Our family at 301 Baltimore Street were wide awake by the time rose on Wednesday, July 1st, 1863. It was impossible to forget the events from yesterday as the Union Cavalry rode through town and took up to placing their camp between the Lutheran Seminary and the western portions of town. As soon as we finished breakfast, there was a commotion outside the door.

My parents told me and my sister Margaret to stay close to the house. The Union Cavalry with horse soldiers, along with a few wagon trains, passed our house and headed north on Baltimore Street. We saw soldiers marching northward over the hill into the town as we waved and sang songs of patriotism. Later in the morning, around 9 to 10 am, we started to hear musket fire and cannon fire increasing in intensity towards the Lutheran Seminary. Soldiers continued to move northward on Baltimore Street but more of a double quick than a march up the hill
I had some lunch, (which in what turned out later was my dinner) and heard my parents talking with Mrs. Shriver, our next door neighbor. Her husband was at war serving elsewhere, and was scared to be in town with the fighting occurring close to town. Mrs. Henrietta Shriver and her two young children were going to travel south toward the Round Tops to get away from the fighting and head towards her father’s house, at the Jacob Weikert’s Farm. My parents suggested for me to accompany them down to her father’s farm, and I prepared for the trip. I took my best clothes down to our cellar in hopes that they might be safe when I returned, whenever that would be.
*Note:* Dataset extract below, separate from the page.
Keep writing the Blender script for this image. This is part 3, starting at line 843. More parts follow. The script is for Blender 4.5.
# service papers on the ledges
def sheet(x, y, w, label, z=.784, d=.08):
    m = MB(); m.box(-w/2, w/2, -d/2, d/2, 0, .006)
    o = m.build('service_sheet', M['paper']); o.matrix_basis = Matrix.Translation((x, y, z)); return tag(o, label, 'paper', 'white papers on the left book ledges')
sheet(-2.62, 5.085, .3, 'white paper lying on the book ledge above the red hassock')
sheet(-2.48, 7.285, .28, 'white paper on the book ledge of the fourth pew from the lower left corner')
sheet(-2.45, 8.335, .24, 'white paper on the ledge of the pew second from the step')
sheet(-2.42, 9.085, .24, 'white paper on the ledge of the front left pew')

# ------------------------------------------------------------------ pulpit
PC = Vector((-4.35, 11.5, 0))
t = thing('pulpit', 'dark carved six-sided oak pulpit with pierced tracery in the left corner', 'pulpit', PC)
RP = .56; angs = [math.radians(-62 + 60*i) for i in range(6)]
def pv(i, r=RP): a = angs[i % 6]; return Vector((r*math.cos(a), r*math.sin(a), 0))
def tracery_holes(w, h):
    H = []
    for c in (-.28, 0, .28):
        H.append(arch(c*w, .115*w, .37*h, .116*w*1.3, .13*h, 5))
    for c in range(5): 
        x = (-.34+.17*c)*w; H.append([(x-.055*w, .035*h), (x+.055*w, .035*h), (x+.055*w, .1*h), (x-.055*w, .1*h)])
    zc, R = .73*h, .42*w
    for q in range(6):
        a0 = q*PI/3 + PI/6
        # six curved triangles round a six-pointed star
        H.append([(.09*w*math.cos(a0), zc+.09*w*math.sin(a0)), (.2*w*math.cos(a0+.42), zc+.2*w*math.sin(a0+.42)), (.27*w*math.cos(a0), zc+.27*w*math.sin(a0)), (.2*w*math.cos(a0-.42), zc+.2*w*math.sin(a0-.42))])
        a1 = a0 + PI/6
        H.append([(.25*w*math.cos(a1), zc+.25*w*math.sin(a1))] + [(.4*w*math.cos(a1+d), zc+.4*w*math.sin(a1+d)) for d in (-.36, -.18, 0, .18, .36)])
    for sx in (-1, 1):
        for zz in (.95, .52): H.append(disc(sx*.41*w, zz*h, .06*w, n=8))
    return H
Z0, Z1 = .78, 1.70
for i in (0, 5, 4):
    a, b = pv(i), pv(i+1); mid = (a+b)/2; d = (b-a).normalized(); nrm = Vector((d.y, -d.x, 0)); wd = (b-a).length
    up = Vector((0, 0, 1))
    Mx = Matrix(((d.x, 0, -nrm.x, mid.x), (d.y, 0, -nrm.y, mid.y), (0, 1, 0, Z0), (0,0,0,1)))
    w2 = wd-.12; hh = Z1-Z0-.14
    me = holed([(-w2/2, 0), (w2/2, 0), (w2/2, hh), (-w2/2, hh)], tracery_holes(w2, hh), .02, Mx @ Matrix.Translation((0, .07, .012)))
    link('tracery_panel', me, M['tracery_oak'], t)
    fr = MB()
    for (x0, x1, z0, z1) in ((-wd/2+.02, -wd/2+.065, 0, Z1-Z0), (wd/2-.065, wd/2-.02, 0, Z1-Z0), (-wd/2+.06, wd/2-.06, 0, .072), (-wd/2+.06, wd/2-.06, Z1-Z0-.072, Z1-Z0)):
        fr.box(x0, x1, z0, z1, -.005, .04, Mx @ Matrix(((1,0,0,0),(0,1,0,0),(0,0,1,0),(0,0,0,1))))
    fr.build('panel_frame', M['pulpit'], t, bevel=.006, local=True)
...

Mrs. Shriver and her children, along with myself, left our houses at the intersection of Breckenridge and Baltimore Street, which is the red house on the map. We traveled through the Evergreen Cemetery where we encountered Union soldiers placing cannons and running around the top of the crest of the hill. We continued the short walk towards the Taneytown Road and walked to the Leister House (blue flag) and continued southward towards the Farm. The blue flag later became General Meade’s Headquarters on July 2nd, the center of the Union forces. The roads, ugh, were unbearable. The recent rains and the hot weather made the roads feel like quicksand up to the hubs of the wheels of the wagon. We were able to take a wagon from the Leister’s House to the farm. We finally arrived at Mrs. Shriver’s parents house in the early afternoon.
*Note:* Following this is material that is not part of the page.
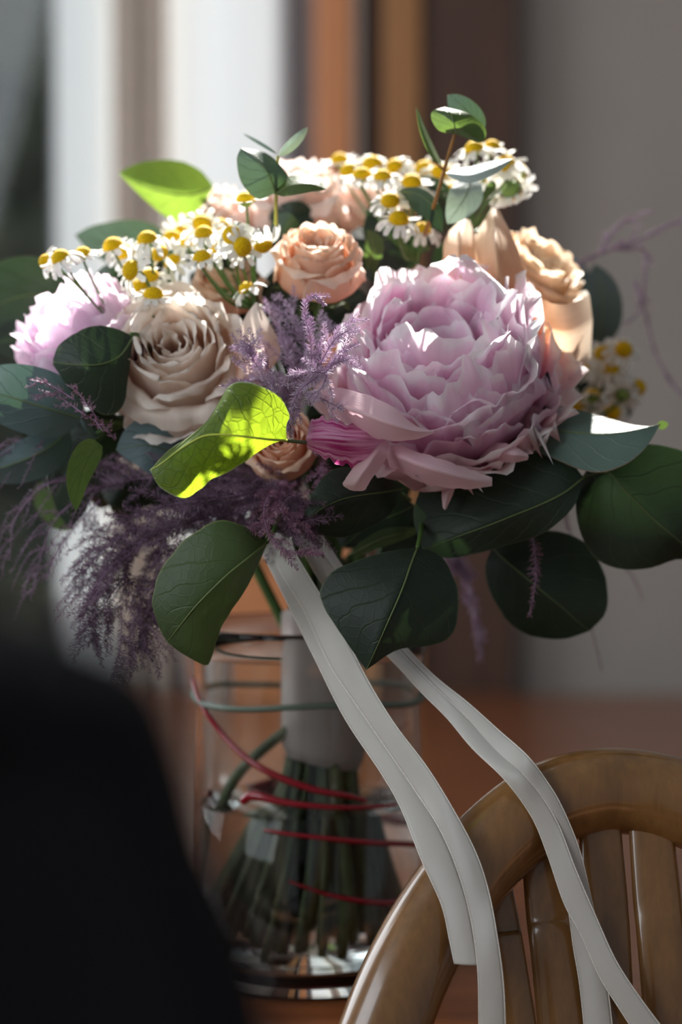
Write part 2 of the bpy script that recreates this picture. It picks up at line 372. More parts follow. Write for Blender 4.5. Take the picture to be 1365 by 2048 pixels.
# hedge outside the window
rng = np.random.RandomState(4)
n = 60; xs = np.linspace(-2.6, 0.4, n); zs = np.linspace(0, 1.75, n); G = np.zeros((n, n, 3))
G[..., 0] = xs[None]; G[..., 2] = zs[:, None]; G[..., 1] = 2.6 + rng.rand(n, n)*0.16
hd = link('hedge', grid('hedge', G, smooth=False), M['hedge']); tag(hd, 'dark green hedge outside beyond the window pane', 'hedge')
s = hd.modifiers.new('s', 'SOLIDIFY'); s.thickness = 0.3; s.offset = 1
# window wall to the left
for y0, y1, z0, z1 in ((-0.26, .2, 0, 3.3), (1.0, YB, 0, 3.3), (.2, 1.0, 0, 1.0), (.2, 1.0, 1.75, 3.3)):
    box('wall_left', -1.0, -0.90, y0, y1, z0, z1, M['wall'], kind='structure')
box('wall_left', -1.0, -0.90, -1.2, -0.26, 0, 1.05, M['wall'], kind='structure')
box('wall_left', -1.0, -0.90, -1.2, -0.26, 2.1, 3.3, M['wall'], kind='structure')
box('wall_left', -1.0, -0.90, -2.2, -1.2, 0, 3.3, M['wall'], kind='structure')
# header and upper wall out of view, long slot added to shape the sunlight
ZS = 2.405
box('wall_back', -0.90, 2.4, YB, YB+0.1, 2.3, ZS, M['wall'], kind='structure')
box('wall_back', -0.90, 2.4, YB, YB+0.1, 2.80, 3.3, M['wall'], kind='structure')

# table
tb = thing('dining_table', 'polished brown wooden table carrying the glass vase', 'table', (0, 0.7, 0))
box('tabletop', -0.85, 0.95, 0.035, YB-0.07, 0.715, 0.75, M['table'], tb, bev=0.006)
for x in (-0.78, 0.88):
    for y in (0.1, 1.3): box('leg', x-0.03, x+0.03, y-0.03, y+0.03, 0, 0.715, M['table'], tb, bev=0.004)

# dark upholstered chair in the near left foreground
fc = thing('upholstered_chair', 'out-of-focus charcoal padded chair back in the near lower left corner', 'chair', (-0.2, -0.75, 0))
def padded(name, pts, y0, y1, mat, parent):
    "outline in x,z, extruded in y with soft rounding"
    p = spl(pts, 70); c = p.mean(0); rows = []
    for k in np.linspace(-1, 1, 9):
        s_ = 1 - 0.07*abs(k)**3
        yy = (y0+y1)/2 + (y1-y0)/2*math.sin(k*PI/2)
        rows.append(np.stack([c[0]+(p[:, 0]-c[0])*s_, np.full(70, yy), c[1]+(p[:, 1]-c[1])*s_], -1))
    G = np.array(rows); me_co = G.reshape(-1, 3); f = []
    for i in range(8):
        for j in range(69): f.append((i*70+j, i*70+j+1, (i+1)*70+j+1, (i+1)*70+j))
    f.append(tuple(range(70))); f.append(tuple(8*70+j for j in range(70))[::-1])
    return link(name, mesh_raw(name, rel(me_co, parent), f), mat, parent)
yf = -0.80
def fz(px, py): q = P(px, py, yf); return (q[0], q[2])
edge = [fz(-1100, 2700)] + [fz(*q) for q in ((-1100, 1500), (-900, 1290), (-500, 1230), (-100, 1230), (130, 1285), (300, 1375), (378, 1540), (430, 1730), (510, 1920), (600, 2300), (605, 2700))]
bz = 0.45
edge = [(edge[0][0], bz)] + edge + [(edge[-1][0], bz), (edge[0][0], bz)]
bk = padded('backrest', edge, yf-0.035, yf+0.035, M['dark'], fc)
box('seat', -0.36, 0.0, yf-0.42, yf+0.03, 0.40, 0.47, M['dark'], fc, bev=0.02)
for x in (-0.33, -0.03):
    for y in (yf-0.38, yf): box('leg', x-0.018, x+0.018, y-0.018, y+0.018, 0, 0.40, M['walnut'], fc, bev=0.003)

# wooden bow-back chair, lower right
ch = thing('dining_chair', 'glossy light wooden bow-back chair with flat vertical slats, lower right', 'chair', (0.14, -0.1, 0))
rp = [(-0.02, -0.10, 0.46), (0.0, -0.085, 0.62)]
railpx = [(655, 2700, -.10), (676, 2400, -.092), (718, 2200, -.080), (768, 2060, -.070), (812, 1950, -.058), (868, 1845, -.045), (935, 1750, -.035), (1005, 1675, -.028), (1085, 1615, -.022), (1165, 1588, -.018), (1245, 1582, -.015), (1345, 1600, -.018), (1450, 1645, -.022), (1545, 1725, -.03), (1615, 1830, -.045), (1660, 1950, -.058), (1712, 2060, -.07), (1770, 2200, -.08), (1812, 2400, -.092), (1835, 2700, -.10)]
pts = [P(*q) for q in railpx]
rp = [(pts[0][0]+0.002, -.12, .45)] + [tuple(q) for q in pts] + [(pts[-1][0]-.002, -.12, .45)]
tube('back_rail', spl(rp, 120), mm(86), M['chair'], ch, ns=28, flat=0.85)
for (x0, y0, x1, w0, w1) in ((985, 1735, 1036, 66, 74), (1085, 1680, 1125, 88, 98), (1200, 1640, 1222, 84, 96), (1300, 1630, 1338, 88, 98), (1412, 1660, 1446, 88, 98), (1520, 1740, 1552, 80, 90)):
    a = P(x0, y0, -0.022); b = P(x1, 2048, -0.05); d = (b-a); k = (0.455-a[2])/d[2]; c = a + d*k; c[1] = -0.12
    tube('back_slat', spl([a, a*0.6+b*0.4, b, c], 24), [mm(w0)/2, mm(w1)/2, mm(w1)/2, mm(w1)/2], M['chair'], ch, ns=14, flat=0.28, flat_dir=(0, 1, 0))
cx = (pts[0][0]+pts[-1][0])/2
box('seat', cx-0.19, cx+0.19, -0.50, -0.07, 0.42, 0.46, M['chair'], ch, bev=0.014)
for sx in (-.16, .16):
    for yy in (-.12, -.45): tube('leg', [(cx+sx, yy, .43), (cx+sx*1.12, yy+(0.02 if yy > -.3 else -.02), 0)], [.019, .013], M['chair'], ch, ns=12)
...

As we enjoyed the farmstead and enjoyed some water and food, we saw hundreds of soldiers walking by the farm on Taneytown Road and headed north towards Gettysburg. Many were thirsty and would get out of formation and head towards the well spring on the northern side of the house. Later in the afternoon, wounded soldiers were starting to arrive and were talking about the fighting near the Seminary. Wounded officers were allowed to be inside the farmhouse, while the rest of the soldiers were filling the barn. Luckily, the farm and the barn still stands in 2026 and is a private residence.

What I did not know at the time was that I would stay with the Weikert’s family, and the wounded and the dying around the Jacob Weikert’s Farm for the next six days. What else would I see on my stay here would haunt me for my entire lifetime. When I wasn’t trying to stay positive for the soldiers, I would cry as well as worry about my parents back at the house on Baltimore Street. Would I ever see them again?